Hemos querido dedicar un espacio especial a la hermana Anunciación en este número de Estar porque ella encarnó como pocos lo de “savia carmelitana” que el P. Morales puso como cimiento de los Cruzados.

La Cruzada de Santa María, tronco ignaciano y savia carmelitana, siempre ha tenido —y tiene— un permanente contacto con las almas contemplativas, todas, pero por alguna razón histórica, hay comunidades contemplativas (femeninas y masculinas) con una identificación especial.

Se puede definir a las almas contemplativas como esos seres privilegiados que pudieron escoger una vida “normal” de trabajo, fiestas, deportes, diversiones, ruidos, vanidades…, vestir ropas de marca y competir con las vecinas para aparentar; alcanzar fama y pasar a la historia con un renombre. Pudieron haber decidido crear una familia y disfrutar del abrazo de un hijo, crear un calor de hogar con un cómodo sofá y cálida calefacción.

Pudieron escogerlo, pero en vez de eso eligieron retirarse a un convento para vivir en silencio, sin ruido ni vanidades.

Ellos, los contemplativos, pudieron escoger y escogieron lo mejor; porque la sencillez y el silencio son la atmósfera que el amor necesita para que el alma brille.

Cuando Abelardo y la hermana Anunciación se conocieron comenzó una amistad que fue creciendo con el paso del tiempo hasta tal punto que Anuncia, así la llamaban sus íntimos, vivía para el Carmelo y la Cruzada. Sus dos grandes amores espirituales.
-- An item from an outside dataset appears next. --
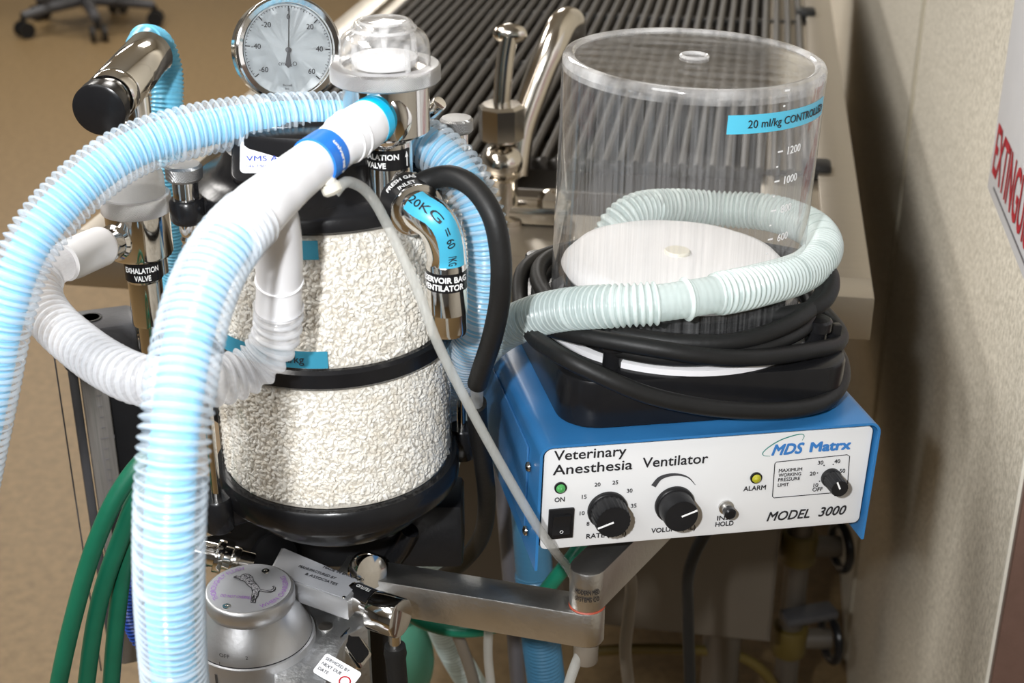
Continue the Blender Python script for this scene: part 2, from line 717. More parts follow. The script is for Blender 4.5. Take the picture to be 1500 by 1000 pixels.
def ang_to_cam(c):
    """angle (world, about z) from point c towards the camera"""
    return atan2(CAM.y - c.y, CAM.x - c.x)


# ================================================================== SETTING
XW = .225
FAR = 8.2
LEFT = -4.6
BACK = -3.2
edge = QX(1472, 840, XW)           # near end of the papered wall
YE = edge.y
struct('floor', MB().box((LEFT * -1 + 2.2, FAR - BACK, .1), TR(((LEFT + 2.2) / 2, (FAR + BACK) / 2, -.05))), floorm)
struct('ceiling', MB().box((LEFT * -1 + 2.2, FAR - BACK, .1), TR(((LEFT + 2.2) / 2, (FAR + BACK) / 2, 2.75))), ceilm)
struct('wall_right', MB().box((.11, FAR - YE, 2.7), TR((XW + .055, (FAR + YE) / 2, 1.35))), wallm)
struct('wall_back', MB().box((XW - LEFT + .1, .1, 2.7), TR(((XW + LEFT) / 2, FAR + .05, 1.35))), plaster)
struct('wall_left', MB().box((.1, FAR - BACK, 2.7), TR((LEFT - .05, (FAR + BACK) / 2, 1.35))), dimwall)
struct('wall_front', MB().box((2.2 - LEFT, .1, 2.7), TR(((2.2 + LEFT) / 2, BACK - .05, 1.35))), dimwall)
# the wall turns away at its near end and a reddish door stands in the set-back
struct('wall_side', MB().box((.10, YE - BACK, 2.7), TR((XW + 1.05, (YE + BACK) / 2, 1.35))), plaster)
dm = MB().box((.94, .012, 2.05), TR((XW + .4705, YE - .0106, 1.025)), .001)
dd = struct('door_1', dm, doorm)
struct('trim_1', MB().box((.006, .0042, 2.7), TR((XW + .0012, YE - .0022, 1.35)), .001), cream)
seam = QX(1322, 280, XW)
struct('trim_2', MB().box((.005, .014, 2.7), TR((XW - .0015, seam.y, 1.35)), .0015), pm('batten', (.46, .42, .33), .5, 0, .05, 40))

# sign on the wall
s_tl = QX(1492, 0, XW)
s_bl = QX(1451, 275, XW)
SY = s_bl.y
sg = T('wall_sign', 'white wall sign with tall red lettering high on the beige wall', 'sign', (XW, SY, s_bl.z))
sb = MB().box((.003, .46, .34), TR((XW - .0015, SY - .23, s_bl.z + .17)), .001)
O('sign_board', sb, labelw, sg)
sM = frame(V((XW - .0035, SY, s_bl.z)), V((-1, 0, 0)), V((0, -1, 0)))
e0 = sM.inverted() @ QX(1459, 250, XW)
e1 = sM.inverted() @ QX(1470, 180, XW)
lt = MB()
eh = e1.y - e0.y
text_on(lt, 'EXTINGUISHER', sM @ TR((e0.x, e0.y, 0)), width=.275, height=eh, off=.012)
O('lettering', lt, redi, sg, 'tall red capital letters')
lt = MB()
text_on(lt, 'FIRE', sM @ TR((e0.x + .12, e0.y + eh * 1.75, 0)), width=.16, height=eh * 1.0, off=.012)
O('lettering', lt, redi, sg, 'tall red capital letters')
ln = MB().box((.40, .002, .0005), sM @ TR((.235, .012, 0)))
O('border_line', ln, greyhose, sg)

# rolling stool far away
sp = QZ(128, 24, .05)
st = T('rolling_stool', 'dark star-base rolling stool far across the brown floor', 'stool', (sp.x, sp.y, 0))
b = MB()
for k in range(5):
    a = radians(15 + 72 * k)
    p1 = V((sp.x + .30 * cos(a), sp.y + .30 * sin(a), .095))
    arm_ = MB()
    arm_.tube([V((sp.x, sp.y, .13)), V((sp.x + .15 * cos(a), sp.y + .15 * sin(a), .115)), p1], [.030, .026, .020], 12)
    O('base_arm', arm_, darkgrey, st)
    cw = MB()
    cw.cyl(p1, p1 - V((0, 0, .04)), .012)
    for s_ in (-1, 1):
        c0 = V((p1.x - sin(a) * .018 * s_, p1.y + cos(a) * .018 * s_, .036))
        cw.cyl(c0, c0 + V((-sin(a), cos(a), 0)) * .016 * s_, .036)
    O('caster', cw, blackm, st)
O('column', MB().cyl((sp.x, sp.y, .08), (sp.x, sp.y, .46), .028), chrome, st)
O('foot_ring', MB().torus(TR((sp.x, sp.y, .20)), .20, .011), chrome, st)
O('seat', MB().lathe([(.17, 0), (.185, .01), (.19, .035), (.18, .06), (.0, .068)], TR((sp.x, sp.y, .46))), black, st)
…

Nos consta el gran número de horas de oración y la mucha mortificación que la hermana Anunciación ofrecía por las intenciones de nuestra institución. Sufrió como pocos el momento duro que nos tocó vivir cuando el intento de división. Rezaba y se mortificaba para alcanzar la unidad. No lo entendía, sufría, oraba, callaba y confiaba. Y al final, cuando se hizo la luz, sonreía: “La Virgen no me podía fallar”.

Los que la trataron por teléfono tienen grabada en la memoria aquella voz argentina, casi infantil, diáfana, optimista y acogedora con la que contestaba a las llamadas telefónicas:

Ave María purísima. Hola, soy Anuncia. ¿Dígame?